Nous nous sommes opposés au Plan Colombie dès le début, mais malheureusement l’Équateur est déjà placé devant le fait accompli. Nous craignons l’élargissement géographique du conflit, semblable à ce qui s’est passé en Afrique équatoriale ou au Viêt-nam, parce que c’est un problème à long terme qui pourrait déclencher une Troisième Guerre Mondiale. C’est à dire que ce n’est pas seulement l’affaire de l’Équateur mais de toute l’Amérique du Sud.

  • Pourquoi voulez-vous dialoguer avec le gouvernement au siège des Nations Unies ? Serait-ce pour être reconnus par l’ONU comme partie belligérante ?

Beaucoup de dialogues qu’on a eu au siège du gouvernement n’ont pas abouti. Cela nous indique qu’on a besoin de la présence d’une sorte de témoin, c’est pour cela qu’on veut que l’ONU participe à ce dialogue, pour qu’il soit efficace. De cette façon, on pourra vérifier l’accomplissement des accords qu’on signe.

  • Existe-t-il un certain degré de soutien à la CONAIE de la part des officiers moyens de l’armée ?

Non, pas de la part de l’armée. Mais 85 % de la population équatorienne soutient la cause indigène.

  • Je parle, par exemple, du cas du colonel Lucio Gutierrez, qui au début de l’année passée a conduit l’assaut aux sièges des trois pouvoirs de l’État, dans les heures qui précédèrent le coup d’État...

On n’a rien à voir avec Lucio et sa politique. Oui, nous avons le soutien de quelques colonels dissidents.

  • Quelle est votre position vis-à-vis de la dollarisation ?

Nous avons toujours été contre la dollarisation. D’abord parce que nous sommes pour la souveraineté monétaire. Ensuite parce que chaque année on devrait payer 500 millions de dollars pour la souveraineté de la monnaie, et en plus parce qu’avec la dollarisation, ici en Équateur, l’inflation n’a pas baissé ; tout au contraire, les prix ont monté.

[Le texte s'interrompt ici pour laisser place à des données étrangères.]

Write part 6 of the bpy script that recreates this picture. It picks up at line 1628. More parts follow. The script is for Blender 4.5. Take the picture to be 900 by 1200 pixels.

On n’a rien gagné avec la dollarisation.

  • En quoi consiste la réforme tributaire et la loi de sécurité sociale que la Conaie propose ?

En ce qui concerne la réforme tributaire, on n’est pas d’accord avec l’augmentation de 15 % de la TVA ; dans un pays dollarisé elle doit avoir une tendance à descendre, par exemple, qu’elle arrive à 6 % ou 7 %. En plus, nous voulons que les douanes soient contrôlées par le gouvernement et pas par les entreprises. Quant à la sécurité sociale, nous demandons la garantie qu’elle ne s’applique pas seulement à un groupe privilégié, mais que la majorité de la population en bénéficie.

  • À votre avis, quelle sera la réponse du gouvernement ?

Je ne veux pas être pessimiste, j’attends qu’il y ait des résultats, mais je ne fait pas de pronostic. L’avenir seul pourra le dire.

Antonio Vargas dirige la puissante Confédération des Nationalités Indigènes de l’Équateur (CONAIE).